__Written problem__. Take the lines from the top down to and including the one with "COL = scene.collection" and repeat them exactly. Omit images.

__Data section__.

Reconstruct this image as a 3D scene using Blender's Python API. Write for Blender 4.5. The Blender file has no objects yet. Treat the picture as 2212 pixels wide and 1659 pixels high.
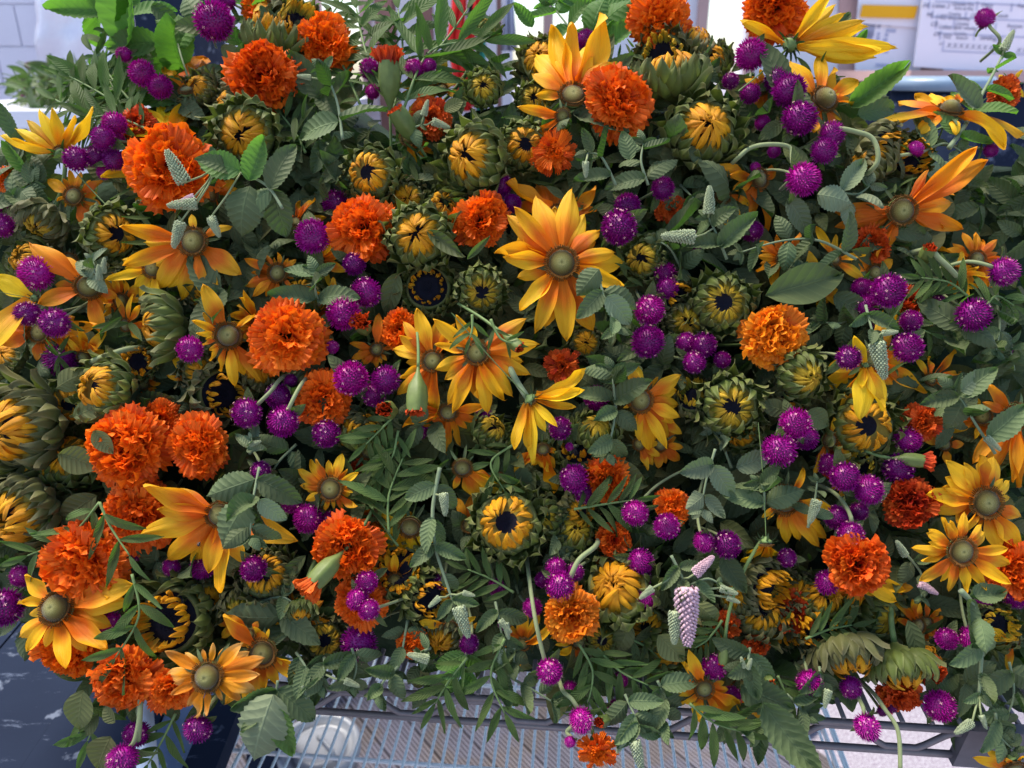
import bpy, math, random
import numpy as np
from mathutils import Vector, Matrix, noise
rng = np.random.default_rng(7)
random.seed(7)
scene = bpy.context.scene
COL = scene.collection

# ------------------------------------------------------------------ camera
PITCH = math.radians(22.0)
CAM = Vector((0.0, 0.0, 1.55))
FPX = 1671.0
F = Vector((0, math.cos(PITCH), -math.sin(PITCH)))
U = Vector((0, math.sin(PITCH), math.cos(PITCH)))
R = Vector((1, 0, 0))
B = -F
cam_d = bpy.data.cameras.new('camera')
cam = bpy.data.objects.new('camera', cam_d)
COL.objects.link(cam)
cam.location = CAM
cam.rotation_euler = (math.radians(90) - PITCH, 0, 0)
cam_d.sensor_width = 36
cam_d.lens = 36 * FPX / 2212
cam_d.clip_start = 0.02
cam_d.clip_end = 500
cam_d.dof.use_dof = True
cam_d.dof.focus_distance = 0.70
cam_d.dof.aperture_fstop = 6.5
scene.camera = cam

# ------------------------------------------------------------------ light
SUN_EL, SUN_AZ = math.radians(66), math.radians(-62)     # behind the heap, a little to the left
w = bpy.data.worlds.new("World"); scene.world = w; w.use_nodes = True
nt = w.node_tree
sky = nt.nodes.new('ShaderNodeTexSky'); sky.sky_type = 'NISHITA'; sky.sun_disc = False
sky.sun_elevation = SUN_EL; sky.sun_rotation = SUN_AZ
sky.air_density = 1.0; sky.dust_density = 1.2; sky.ozone_density = 1.0
bg = nt.nodes['Background']; bg.inputs['Strength'].default_value = 0.15
nt.links.new(sky.outputs[0], bg.inputs['Color'])
sun_d = bpy.data.lights.new('sun', 'SUN'); sun_d.energy = 3.4; sun_d.angle = math.radians(26); sun_d.color = (1, .92, .80)
sun = bpy.data.objects.new('sun', sun_d); COL.objects.link(sun)
sd = Vector((math.sin(SUN_AZ) * math.cos(SUN_EL), math.cos(SUN_AZ) * math.cos(SUN_EL), math.sin(SUN_EL)))
sun.rotation_euler = sd.to_track_quat('Z', 'Y').to_euler()
scene.view_settings.view_transform = 'Standard'
scene.view_settings.look = 'None'
scene.view_settings.exposure = 0.98
scene.view_settings.gamma = 1.0

# ------------------------------------------------------------------ placing
def surf(x, y):
    """depth of the face of the flower heap (metres along the view) under a photo point"""
    ys = [-100, 0, 200, 400, 800, 1200, 1650]; ds = [.90, .84, .79, .755, .715, .685, .665]
    d = float(np.interp(y, ys, ds))
    d += .03 * abs((x - 1106) / 1106) ** 2
    return d
def at(x, y, D):
    x, y, D = float(x), float(y), float(D)
    return CAM + D * (F + (x - 1106) / FPX * R + (829.5 - y) / FPX * U)
def on_heap(x, y, off=0.0):
    return at(x, y, surf(x, y) + off)
def on_plane(x, y, z):
    x, y = float(x), float(y)
    d = F + (x - 1106) / FPX * R + (829.5 - y) / FPX * U
    return CAM + d * ((z - CAM.z) / d.z)
def on_wall(x, y, Y):
    x, y = float(x), float(y)
    d = F + (x - 1106) / FPX * R + (829.5 - y) / FPX * U
    return CAM + d * (Y / d.y)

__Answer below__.
Reconstruct this image as a 3D scene using Blender's Python API. Write for Blender 4.5. The Blender file has no objects yet. Treat the picture as 2212 pixels wide and 1659 pixels high.
import bpy, math, random
import numpy as np
from mathutils import Vector, Matrix, noise
rng = np.random.default_rng(7)
random.seed(7)
scene = bpy.context.scene
COL = scene.collection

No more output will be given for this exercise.